O certo é que a história regista aí o primeiro acto de uma consagração que, em pouco tempo, lhe conferiu a dimensão de objecto de culto. Dito de outro modo: o júri do festival, presidido pela escritora Françoise Sagan, atribuiu-lhe a Palma de Ouro. A sedução mitológica de Apocalypse Now é tal que muitas vezes nos esquecemos de acrescentar que esta continua a ser uma das poucas vezes em que o prémio máximo de Cannes foi atribuído ex-aequo: O Tambor, do alemão Volker Schlöndorff, baseado no romance de Günter Grass, foi o outro vencedor.
Para além de qualquer peripécia de produção ou difusão, a demanda do coronel Kurtz (Marlon Brando) pelo capitão Willard (Martin Sheen) encontrou um lugar na história do cinema que há muito transcendeu a visão crítica do envolvimento americano no Vietname. Coppola conseguiu essa proeza cada vez mais distante (sobretudo num mundo cinematográfico dominado pelo infantilismo militante de super-heróis e afins) de conceber o cinema como uma arte suprema de enfrentar as contradições do género humano, as suas guerras físicas e espirituais.

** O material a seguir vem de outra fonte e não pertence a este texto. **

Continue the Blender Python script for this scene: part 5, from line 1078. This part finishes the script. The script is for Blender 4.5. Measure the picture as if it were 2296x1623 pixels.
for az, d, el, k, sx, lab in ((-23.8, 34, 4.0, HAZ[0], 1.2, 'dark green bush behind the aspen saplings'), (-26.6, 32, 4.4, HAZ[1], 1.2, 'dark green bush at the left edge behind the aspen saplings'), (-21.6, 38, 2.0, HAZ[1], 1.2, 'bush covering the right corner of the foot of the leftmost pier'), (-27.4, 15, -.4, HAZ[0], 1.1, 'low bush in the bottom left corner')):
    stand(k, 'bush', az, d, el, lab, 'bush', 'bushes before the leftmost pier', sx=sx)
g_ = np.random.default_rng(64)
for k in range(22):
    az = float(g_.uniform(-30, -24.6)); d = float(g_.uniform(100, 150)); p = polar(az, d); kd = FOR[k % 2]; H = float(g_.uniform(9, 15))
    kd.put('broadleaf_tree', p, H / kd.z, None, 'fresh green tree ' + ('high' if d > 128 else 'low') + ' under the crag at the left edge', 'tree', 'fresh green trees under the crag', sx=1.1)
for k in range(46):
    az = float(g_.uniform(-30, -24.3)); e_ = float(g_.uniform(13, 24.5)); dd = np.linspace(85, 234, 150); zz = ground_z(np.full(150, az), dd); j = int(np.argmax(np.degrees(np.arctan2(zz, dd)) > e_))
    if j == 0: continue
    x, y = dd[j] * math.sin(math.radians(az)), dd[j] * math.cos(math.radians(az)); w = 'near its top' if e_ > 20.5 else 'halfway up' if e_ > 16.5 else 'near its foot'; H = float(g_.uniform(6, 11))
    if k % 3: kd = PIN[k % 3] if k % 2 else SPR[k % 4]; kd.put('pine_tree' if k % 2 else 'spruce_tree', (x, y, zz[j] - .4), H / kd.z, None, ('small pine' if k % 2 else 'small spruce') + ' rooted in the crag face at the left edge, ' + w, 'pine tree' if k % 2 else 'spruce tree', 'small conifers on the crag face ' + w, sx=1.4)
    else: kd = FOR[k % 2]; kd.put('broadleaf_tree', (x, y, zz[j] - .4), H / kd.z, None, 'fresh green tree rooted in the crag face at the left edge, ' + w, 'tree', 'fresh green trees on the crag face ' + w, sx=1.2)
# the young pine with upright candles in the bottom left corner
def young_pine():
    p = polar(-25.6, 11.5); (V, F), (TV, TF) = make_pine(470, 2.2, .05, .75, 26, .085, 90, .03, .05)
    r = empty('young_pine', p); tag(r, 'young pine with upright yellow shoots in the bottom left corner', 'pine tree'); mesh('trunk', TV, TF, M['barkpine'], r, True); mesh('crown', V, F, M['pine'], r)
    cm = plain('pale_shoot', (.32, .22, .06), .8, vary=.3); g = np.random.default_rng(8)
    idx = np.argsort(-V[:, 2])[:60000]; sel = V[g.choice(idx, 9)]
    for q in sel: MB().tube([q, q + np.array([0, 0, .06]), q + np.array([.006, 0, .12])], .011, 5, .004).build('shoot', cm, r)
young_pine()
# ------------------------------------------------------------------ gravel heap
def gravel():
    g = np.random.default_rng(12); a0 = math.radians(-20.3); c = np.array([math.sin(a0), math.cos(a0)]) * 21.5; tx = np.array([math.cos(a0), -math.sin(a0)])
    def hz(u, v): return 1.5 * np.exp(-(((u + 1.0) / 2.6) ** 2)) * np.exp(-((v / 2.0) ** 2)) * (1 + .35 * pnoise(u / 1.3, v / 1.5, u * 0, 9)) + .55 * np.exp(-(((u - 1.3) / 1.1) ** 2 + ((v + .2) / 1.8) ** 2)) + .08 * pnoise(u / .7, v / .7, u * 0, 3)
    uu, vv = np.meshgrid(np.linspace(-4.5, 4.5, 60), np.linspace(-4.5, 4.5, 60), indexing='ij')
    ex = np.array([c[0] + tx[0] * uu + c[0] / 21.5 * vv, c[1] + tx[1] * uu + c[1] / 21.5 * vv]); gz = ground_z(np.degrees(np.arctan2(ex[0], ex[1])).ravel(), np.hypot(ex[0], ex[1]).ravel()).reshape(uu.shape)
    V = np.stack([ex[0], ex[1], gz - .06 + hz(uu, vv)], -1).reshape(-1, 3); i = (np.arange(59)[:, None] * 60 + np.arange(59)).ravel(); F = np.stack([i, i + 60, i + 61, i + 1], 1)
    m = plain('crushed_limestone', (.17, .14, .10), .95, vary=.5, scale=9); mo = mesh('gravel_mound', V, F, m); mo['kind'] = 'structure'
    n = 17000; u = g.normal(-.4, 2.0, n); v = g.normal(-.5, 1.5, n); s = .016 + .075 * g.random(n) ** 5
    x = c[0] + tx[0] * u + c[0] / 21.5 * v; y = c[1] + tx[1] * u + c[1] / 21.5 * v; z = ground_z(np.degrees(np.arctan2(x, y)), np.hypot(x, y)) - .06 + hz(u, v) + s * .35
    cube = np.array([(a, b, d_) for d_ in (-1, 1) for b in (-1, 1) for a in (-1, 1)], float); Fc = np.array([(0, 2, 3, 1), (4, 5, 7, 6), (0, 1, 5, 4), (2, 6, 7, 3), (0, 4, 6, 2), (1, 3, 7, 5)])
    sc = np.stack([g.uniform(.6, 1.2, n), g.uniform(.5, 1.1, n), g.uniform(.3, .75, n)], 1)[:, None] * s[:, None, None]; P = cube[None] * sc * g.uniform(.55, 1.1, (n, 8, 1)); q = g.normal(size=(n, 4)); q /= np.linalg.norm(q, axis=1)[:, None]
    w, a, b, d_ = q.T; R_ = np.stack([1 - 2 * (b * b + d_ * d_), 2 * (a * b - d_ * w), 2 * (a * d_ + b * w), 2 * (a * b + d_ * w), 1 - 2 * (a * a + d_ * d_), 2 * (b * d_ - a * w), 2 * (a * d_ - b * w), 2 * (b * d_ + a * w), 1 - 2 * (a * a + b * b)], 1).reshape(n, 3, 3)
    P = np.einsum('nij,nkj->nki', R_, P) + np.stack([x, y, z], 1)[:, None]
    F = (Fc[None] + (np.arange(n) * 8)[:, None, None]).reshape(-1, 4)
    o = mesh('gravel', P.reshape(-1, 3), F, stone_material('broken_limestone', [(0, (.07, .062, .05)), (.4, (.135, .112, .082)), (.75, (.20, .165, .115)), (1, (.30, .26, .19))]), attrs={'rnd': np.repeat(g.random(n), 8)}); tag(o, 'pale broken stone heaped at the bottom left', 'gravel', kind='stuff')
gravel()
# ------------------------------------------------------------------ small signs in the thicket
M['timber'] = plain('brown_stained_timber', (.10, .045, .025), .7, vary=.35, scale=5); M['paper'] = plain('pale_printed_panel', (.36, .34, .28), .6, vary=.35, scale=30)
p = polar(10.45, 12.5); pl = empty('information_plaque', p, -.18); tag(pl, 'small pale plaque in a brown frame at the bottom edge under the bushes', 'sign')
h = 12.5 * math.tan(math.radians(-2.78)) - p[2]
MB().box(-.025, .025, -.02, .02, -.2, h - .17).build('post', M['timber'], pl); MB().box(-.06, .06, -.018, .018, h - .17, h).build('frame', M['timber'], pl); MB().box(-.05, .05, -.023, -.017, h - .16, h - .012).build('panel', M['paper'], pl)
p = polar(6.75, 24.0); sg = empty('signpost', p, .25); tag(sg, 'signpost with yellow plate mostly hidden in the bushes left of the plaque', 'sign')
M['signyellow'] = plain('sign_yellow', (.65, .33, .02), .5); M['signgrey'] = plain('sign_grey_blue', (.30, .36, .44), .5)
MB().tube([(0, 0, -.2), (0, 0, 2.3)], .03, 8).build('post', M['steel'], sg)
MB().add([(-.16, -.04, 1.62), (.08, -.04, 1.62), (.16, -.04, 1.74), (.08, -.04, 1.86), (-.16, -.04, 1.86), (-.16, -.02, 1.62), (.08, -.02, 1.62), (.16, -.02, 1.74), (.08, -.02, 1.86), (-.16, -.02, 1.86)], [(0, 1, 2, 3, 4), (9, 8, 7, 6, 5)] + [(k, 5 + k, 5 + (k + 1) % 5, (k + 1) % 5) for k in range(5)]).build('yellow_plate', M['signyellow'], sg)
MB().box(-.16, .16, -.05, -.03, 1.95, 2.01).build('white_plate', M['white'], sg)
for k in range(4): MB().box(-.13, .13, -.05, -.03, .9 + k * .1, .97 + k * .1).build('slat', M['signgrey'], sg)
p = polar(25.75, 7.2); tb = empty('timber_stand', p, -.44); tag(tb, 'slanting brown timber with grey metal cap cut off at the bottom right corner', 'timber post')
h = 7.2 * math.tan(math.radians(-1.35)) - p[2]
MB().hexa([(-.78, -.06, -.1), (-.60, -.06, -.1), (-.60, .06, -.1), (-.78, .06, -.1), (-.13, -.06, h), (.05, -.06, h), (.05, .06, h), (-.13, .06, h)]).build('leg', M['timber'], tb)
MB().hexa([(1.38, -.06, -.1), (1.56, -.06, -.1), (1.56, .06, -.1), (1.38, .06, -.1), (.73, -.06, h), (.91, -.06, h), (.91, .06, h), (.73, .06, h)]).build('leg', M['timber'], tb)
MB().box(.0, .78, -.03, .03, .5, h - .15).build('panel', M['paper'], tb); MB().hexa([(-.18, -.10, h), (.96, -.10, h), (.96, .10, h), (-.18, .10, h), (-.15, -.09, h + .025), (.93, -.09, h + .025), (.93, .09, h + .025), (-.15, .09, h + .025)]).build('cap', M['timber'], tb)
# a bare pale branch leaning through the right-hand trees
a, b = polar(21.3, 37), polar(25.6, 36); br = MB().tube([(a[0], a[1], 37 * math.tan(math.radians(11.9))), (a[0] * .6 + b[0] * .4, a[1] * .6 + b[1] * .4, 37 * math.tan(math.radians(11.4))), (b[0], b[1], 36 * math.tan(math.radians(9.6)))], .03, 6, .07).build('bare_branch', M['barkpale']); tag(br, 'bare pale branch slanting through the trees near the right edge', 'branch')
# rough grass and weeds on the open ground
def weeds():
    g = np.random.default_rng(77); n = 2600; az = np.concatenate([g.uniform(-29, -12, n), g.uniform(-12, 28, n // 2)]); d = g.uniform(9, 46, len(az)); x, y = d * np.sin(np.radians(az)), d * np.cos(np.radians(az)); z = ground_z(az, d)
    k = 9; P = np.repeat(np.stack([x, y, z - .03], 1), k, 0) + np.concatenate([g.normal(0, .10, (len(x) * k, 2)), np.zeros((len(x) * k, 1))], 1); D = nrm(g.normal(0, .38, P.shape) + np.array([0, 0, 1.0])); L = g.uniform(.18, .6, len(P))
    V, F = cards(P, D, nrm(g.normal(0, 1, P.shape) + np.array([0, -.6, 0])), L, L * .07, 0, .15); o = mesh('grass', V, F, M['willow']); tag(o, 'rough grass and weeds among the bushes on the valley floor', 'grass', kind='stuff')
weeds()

Dir-se-ia, aliás, que a grandiosidade do empreendimento tem levado Coppola, ao longo das décadas, a encarar Apocalypse Now como um projecto em aberto. Assim, ainda em 1979, o filme estreou-se nas salas americanas com uma duração de 153 minutos (só chegaria a Portugal no ano seguinte). Em 2001, recuperando algumas sequências que tinham ficado fora dessa primeira montagem, surgiu Apocalypse Now Redux, com 202 minutos (também revelado em Cannes, a 11 de Maio). Este ano, há pouco mais de uma semana (28 Abril), em Nova Iorque, no Festival de Tribeca, foi projectada aquela que ficará para a história como a versão definitiva: Apocalypse Now: Final Cut resultou de um restauro em 4K a partir do negativo original e dura 182 minutos.
Fica um voto cinéfilo: o de que o mercado português reforce, também neste caso, a sua atenção aos acontecimentos realmente marcantes da vida dos filmes e difunda Apocalypse Now: Final Cut. Se já ninguém acreditar que há espectadores para a obra-prima de Coppola, resta perguntar de que falamos quando falamos de cinema.